Each year on the eighteenth of July, the United Nations celebrates Mandela Day, to honour the legacy and vision of Nelson Mandela, the person who not only shaped modern day South Africa, extricating it from the clutches of apartheid system of governance, thereby setting before the entire world a rebranded image of South Africa, a country that was learning to redress its wounds and acknowledge its scars but also laid down a model for others to follow. Today, as the world is beset with brimming hatred and growing episodes of flagrant intolerance coupled with apathy, Mandela’s lifelong legacy serves as a blueprint for nations and people to emulate to succeed. Honouring Mandela’s towering legacy in the truest sense of the word requires appreciating and comprehending his ideology of freedom, peace and inclusivity, which more aptly applies to all the developing countries around the globe.

Mandela’s struggle for black sovereignty amplifies the pertinence and power of perseverance in the attainment of goals. From being a lawyer to a political activist engaged in raising voice for the black civil liberties, to a prisoner and later on the president of South Africa, Mandela’s journey presents before us the resilience of a man who refused to be bogged down by the tumultuous realties defining the status quo. Had it not been for his constant and consistent efforts, opposition to white supremacist designs would have been a far cry in South Africa.
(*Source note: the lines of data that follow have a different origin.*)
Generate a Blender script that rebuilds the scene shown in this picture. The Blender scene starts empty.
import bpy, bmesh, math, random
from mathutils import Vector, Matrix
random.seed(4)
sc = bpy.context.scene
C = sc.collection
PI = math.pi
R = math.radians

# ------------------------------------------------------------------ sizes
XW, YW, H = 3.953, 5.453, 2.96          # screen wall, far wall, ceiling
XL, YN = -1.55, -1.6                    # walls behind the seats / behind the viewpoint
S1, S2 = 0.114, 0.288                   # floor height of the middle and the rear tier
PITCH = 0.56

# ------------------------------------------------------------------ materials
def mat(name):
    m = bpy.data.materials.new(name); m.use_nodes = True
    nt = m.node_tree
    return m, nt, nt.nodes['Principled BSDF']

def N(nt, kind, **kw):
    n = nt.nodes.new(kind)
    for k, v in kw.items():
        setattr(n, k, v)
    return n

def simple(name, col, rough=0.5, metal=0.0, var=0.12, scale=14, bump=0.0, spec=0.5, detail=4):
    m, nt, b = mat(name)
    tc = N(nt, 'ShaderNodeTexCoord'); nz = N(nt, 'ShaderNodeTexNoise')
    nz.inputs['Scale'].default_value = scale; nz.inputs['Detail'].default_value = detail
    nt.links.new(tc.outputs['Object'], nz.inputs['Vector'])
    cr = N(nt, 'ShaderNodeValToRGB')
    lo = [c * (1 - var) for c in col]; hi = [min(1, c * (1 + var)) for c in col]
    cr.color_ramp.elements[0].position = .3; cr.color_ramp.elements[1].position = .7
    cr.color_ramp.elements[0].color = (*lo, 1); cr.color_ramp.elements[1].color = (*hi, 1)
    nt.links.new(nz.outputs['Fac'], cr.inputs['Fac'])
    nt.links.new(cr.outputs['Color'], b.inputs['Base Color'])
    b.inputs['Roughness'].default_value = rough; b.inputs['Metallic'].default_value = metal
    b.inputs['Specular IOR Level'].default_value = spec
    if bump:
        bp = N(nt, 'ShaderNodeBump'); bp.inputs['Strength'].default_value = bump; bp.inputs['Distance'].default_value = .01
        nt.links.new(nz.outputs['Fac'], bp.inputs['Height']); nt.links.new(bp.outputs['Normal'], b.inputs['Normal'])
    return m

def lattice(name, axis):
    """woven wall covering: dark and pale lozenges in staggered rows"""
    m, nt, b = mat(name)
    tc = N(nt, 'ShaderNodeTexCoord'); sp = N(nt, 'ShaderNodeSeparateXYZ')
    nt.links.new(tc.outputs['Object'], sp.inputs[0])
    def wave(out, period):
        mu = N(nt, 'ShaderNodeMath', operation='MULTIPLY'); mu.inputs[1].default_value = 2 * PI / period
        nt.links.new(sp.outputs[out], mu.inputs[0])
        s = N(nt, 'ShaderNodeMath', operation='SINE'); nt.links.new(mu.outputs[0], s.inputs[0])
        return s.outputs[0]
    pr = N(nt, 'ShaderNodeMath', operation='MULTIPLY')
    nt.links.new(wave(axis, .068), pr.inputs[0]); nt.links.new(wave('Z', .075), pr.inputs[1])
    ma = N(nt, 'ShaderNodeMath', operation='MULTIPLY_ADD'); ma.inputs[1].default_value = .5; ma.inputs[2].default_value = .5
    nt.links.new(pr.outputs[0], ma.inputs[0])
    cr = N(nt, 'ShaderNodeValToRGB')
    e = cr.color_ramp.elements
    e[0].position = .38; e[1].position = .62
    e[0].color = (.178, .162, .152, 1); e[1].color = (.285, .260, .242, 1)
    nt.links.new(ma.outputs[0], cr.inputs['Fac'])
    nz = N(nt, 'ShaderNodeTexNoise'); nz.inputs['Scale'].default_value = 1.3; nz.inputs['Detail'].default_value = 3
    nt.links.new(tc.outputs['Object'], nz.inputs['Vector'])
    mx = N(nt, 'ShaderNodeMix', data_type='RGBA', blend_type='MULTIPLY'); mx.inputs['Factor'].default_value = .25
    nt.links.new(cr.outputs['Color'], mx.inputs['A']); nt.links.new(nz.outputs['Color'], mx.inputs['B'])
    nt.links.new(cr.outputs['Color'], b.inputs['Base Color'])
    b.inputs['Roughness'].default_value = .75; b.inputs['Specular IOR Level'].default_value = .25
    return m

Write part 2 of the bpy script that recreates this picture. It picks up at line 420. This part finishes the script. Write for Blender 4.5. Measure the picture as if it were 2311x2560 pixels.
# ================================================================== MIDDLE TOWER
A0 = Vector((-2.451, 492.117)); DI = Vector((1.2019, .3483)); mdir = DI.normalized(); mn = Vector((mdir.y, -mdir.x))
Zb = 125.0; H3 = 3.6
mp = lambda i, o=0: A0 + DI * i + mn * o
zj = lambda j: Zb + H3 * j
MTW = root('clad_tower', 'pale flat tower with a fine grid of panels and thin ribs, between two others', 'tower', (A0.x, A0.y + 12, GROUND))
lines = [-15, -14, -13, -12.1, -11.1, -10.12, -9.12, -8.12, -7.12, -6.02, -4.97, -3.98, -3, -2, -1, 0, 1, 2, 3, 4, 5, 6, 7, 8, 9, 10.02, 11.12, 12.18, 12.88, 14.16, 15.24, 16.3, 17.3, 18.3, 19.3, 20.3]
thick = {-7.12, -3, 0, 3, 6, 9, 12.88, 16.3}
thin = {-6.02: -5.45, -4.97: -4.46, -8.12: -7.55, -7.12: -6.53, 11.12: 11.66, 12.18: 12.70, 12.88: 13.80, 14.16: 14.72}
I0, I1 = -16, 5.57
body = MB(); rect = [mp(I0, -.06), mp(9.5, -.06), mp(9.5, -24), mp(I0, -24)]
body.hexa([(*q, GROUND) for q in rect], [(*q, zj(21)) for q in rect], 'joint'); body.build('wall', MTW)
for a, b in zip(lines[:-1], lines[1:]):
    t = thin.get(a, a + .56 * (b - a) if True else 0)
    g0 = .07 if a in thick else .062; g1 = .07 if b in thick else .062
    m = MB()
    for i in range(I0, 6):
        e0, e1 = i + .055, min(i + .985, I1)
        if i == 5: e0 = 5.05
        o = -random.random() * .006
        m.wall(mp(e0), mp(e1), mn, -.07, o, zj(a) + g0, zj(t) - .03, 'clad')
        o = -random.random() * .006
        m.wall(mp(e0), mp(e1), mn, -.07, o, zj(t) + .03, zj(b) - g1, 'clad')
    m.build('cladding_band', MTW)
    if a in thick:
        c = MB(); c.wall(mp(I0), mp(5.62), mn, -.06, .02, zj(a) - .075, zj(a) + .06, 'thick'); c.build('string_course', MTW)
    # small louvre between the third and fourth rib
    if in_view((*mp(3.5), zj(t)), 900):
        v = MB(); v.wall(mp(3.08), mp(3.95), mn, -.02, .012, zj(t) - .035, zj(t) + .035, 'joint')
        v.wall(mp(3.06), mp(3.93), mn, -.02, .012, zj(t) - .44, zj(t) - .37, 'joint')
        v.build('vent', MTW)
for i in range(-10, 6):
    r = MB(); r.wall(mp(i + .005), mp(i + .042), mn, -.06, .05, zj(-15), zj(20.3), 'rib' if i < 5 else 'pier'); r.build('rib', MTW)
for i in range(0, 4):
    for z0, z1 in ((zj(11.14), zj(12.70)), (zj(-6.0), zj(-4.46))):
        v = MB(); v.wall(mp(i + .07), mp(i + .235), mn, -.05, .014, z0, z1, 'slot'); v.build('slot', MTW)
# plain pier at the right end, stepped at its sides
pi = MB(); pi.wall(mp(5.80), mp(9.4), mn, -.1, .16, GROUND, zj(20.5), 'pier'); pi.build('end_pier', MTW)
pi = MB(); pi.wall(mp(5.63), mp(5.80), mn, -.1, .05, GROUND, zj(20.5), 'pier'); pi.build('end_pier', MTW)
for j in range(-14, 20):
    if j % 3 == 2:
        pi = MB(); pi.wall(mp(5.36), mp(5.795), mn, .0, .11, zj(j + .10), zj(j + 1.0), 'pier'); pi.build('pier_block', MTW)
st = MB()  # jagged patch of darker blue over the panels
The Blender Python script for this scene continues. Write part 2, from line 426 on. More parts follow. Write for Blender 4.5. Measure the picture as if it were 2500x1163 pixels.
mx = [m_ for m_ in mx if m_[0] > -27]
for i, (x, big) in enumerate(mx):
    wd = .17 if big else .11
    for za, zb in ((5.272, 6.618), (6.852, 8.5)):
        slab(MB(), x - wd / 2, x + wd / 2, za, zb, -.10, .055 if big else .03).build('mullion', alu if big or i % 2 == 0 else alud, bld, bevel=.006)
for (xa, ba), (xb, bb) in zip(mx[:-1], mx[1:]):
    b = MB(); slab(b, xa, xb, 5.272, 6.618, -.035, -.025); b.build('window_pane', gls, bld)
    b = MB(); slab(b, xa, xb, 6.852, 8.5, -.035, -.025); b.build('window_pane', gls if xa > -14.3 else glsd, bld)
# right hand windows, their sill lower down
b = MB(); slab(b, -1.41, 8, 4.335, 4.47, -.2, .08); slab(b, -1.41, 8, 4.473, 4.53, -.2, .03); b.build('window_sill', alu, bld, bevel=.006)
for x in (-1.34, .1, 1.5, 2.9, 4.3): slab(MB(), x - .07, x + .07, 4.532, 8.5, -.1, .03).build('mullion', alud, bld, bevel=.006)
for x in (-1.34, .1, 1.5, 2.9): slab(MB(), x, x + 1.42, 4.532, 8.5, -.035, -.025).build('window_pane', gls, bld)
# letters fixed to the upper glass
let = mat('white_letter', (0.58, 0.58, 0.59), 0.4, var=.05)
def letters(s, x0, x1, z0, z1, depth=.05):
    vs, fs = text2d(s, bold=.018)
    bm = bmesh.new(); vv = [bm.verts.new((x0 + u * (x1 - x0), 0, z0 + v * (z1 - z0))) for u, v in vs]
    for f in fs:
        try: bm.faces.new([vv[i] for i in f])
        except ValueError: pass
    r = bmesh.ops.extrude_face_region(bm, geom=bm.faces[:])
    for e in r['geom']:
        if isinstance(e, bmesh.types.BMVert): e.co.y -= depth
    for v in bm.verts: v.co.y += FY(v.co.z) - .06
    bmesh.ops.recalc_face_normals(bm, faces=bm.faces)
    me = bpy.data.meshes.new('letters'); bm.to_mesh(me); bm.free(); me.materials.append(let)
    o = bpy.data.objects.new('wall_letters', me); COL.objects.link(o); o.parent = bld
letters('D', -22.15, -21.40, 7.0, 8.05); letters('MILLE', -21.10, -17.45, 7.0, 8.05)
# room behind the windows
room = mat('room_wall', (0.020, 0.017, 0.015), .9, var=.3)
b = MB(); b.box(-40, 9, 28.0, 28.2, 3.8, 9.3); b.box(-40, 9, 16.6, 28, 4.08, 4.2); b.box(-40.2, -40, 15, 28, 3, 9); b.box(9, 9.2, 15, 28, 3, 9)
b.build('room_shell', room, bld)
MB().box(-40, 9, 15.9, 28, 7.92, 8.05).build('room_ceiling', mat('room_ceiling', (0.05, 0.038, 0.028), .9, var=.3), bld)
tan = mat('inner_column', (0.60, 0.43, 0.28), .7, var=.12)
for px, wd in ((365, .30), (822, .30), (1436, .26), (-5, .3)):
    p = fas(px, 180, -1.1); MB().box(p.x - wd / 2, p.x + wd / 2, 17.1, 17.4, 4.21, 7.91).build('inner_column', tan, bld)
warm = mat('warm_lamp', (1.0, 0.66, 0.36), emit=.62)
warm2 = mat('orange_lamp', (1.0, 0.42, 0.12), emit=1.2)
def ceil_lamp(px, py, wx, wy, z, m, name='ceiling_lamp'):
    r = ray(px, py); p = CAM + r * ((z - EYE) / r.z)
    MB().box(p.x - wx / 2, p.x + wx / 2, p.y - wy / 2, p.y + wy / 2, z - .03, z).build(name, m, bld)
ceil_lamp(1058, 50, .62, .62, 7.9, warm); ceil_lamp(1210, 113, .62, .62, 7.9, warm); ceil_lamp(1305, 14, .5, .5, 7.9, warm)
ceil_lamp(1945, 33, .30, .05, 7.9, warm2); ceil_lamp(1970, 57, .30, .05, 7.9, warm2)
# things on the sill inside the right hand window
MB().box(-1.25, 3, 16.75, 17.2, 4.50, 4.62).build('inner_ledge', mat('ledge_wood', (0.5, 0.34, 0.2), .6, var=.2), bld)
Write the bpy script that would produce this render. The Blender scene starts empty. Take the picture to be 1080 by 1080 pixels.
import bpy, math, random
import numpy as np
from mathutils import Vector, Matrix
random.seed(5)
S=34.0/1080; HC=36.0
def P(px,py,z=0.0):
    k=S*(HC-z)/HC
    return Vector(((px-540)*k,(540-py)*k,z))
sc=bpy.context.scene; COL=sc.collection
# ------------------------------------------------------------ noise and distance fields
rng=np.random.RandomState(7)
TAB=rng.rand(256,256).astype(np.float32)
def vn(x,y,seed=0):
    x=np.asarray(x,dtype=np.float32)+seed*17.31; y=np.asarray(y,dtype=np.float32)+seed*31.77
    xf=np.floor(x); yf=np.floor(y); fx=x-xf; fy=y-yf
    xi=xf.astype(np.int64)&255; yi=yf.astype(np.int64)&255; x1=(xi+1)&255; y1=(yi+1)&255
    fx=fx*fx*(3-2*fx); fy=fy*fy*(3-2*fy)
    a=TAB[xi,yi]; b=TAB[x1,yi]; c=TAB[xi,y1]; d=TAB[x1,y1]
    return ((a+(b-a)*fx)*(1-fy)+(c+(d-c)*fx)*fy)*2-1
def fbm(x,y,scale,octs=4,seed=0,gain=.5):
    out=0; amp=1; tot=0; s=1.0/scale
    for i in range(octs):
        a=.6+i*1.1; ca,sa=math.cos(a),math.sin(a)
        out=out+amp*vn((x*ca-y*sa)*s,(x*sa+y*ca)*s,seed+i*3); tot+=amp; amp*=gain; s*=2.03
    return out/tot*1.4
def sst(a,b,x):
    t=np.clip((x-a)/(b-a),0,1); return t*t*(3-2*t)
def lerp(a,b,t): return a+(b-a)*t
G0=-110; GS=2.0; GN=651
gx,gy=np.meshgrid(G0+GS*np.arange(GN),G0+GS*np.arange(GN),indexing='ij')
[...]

It is a truth well acknowledged that for vanquished quarters, freedom is a desired attribute, yet one that mandates a sincere concern from the leaders capable of ushering in the winds of change. This sincerity emblematises itself in the character of the leaders and the efficacy with which they garner the trust of the commoners. The success of Mandela’s odyssey was substantially due to the fact that it was complemented with support from wide factions of the black community, who trusted him, who believed him and were ready to sacrifice their lives at the single call of their leader. This reliance was something that Mandela earned over the years through his integrity, honesty and genuineness.

It is worth appreciation that despite being a socio-political giant in his time, Mandela was the anti-thesis of a dictating leader, since he was humble kind and dignified. His idea of leadership centralised on uplifting those who strove for a better future, irrespective of their racial identity. This is primarily why he was against “white supremacy” and not the “whites” themselves, therefore condemning racism irrespective of its profession by either blacks or whites.

Mandela’s fray was for an inclusive and pluralistic South African society. The essence of the South African Ubuntu philosophy that “an injury to one is an injury to all”, is something that Mandela strongly espoused since he realised that “mutual interdependence” was imperative to generate waves of peace and amity in South Africa. Even after twenty-seven years of incarceration at the infamous Robben Island, when it would have been quite natural for him to resort to animosity and call for revenge, Mandela discoursed the gospel of racial inclusivity, impartiality and clemency since he knew that “if he did not leave his bitterness and hatred behind, he would still be in the prison”.

Few people in history come to be genuinely revered for their services and even fewer manage to carve a place for themselves in the hearts of nation’s years after they depart this world. Mandela has the honour of being an ideologue whose embracive socio-political bearing immortalises him in the halls of world history since his odyssey personifies leadership in all its responsible galore. Serving people when all is well is relatively easy, but serving them when all is haywire is the real test of time, a test that examines ones sincerity and candour, a test that Mandela not only consciously embarked upon for the future of his people, for the peace of his homeland but one that he indisputably was successful at. This is what makes Mandela, the Madiba that people lovingly remember as, an ideologue par excellence who through his struggle to create a “rainbow nation at peace with itself and the world”, imbued hope in the blacks, an attitude of mind that constructs a nation, conversely on the verge of tatters, an overhaul that South Africans would forever be grateful to him for.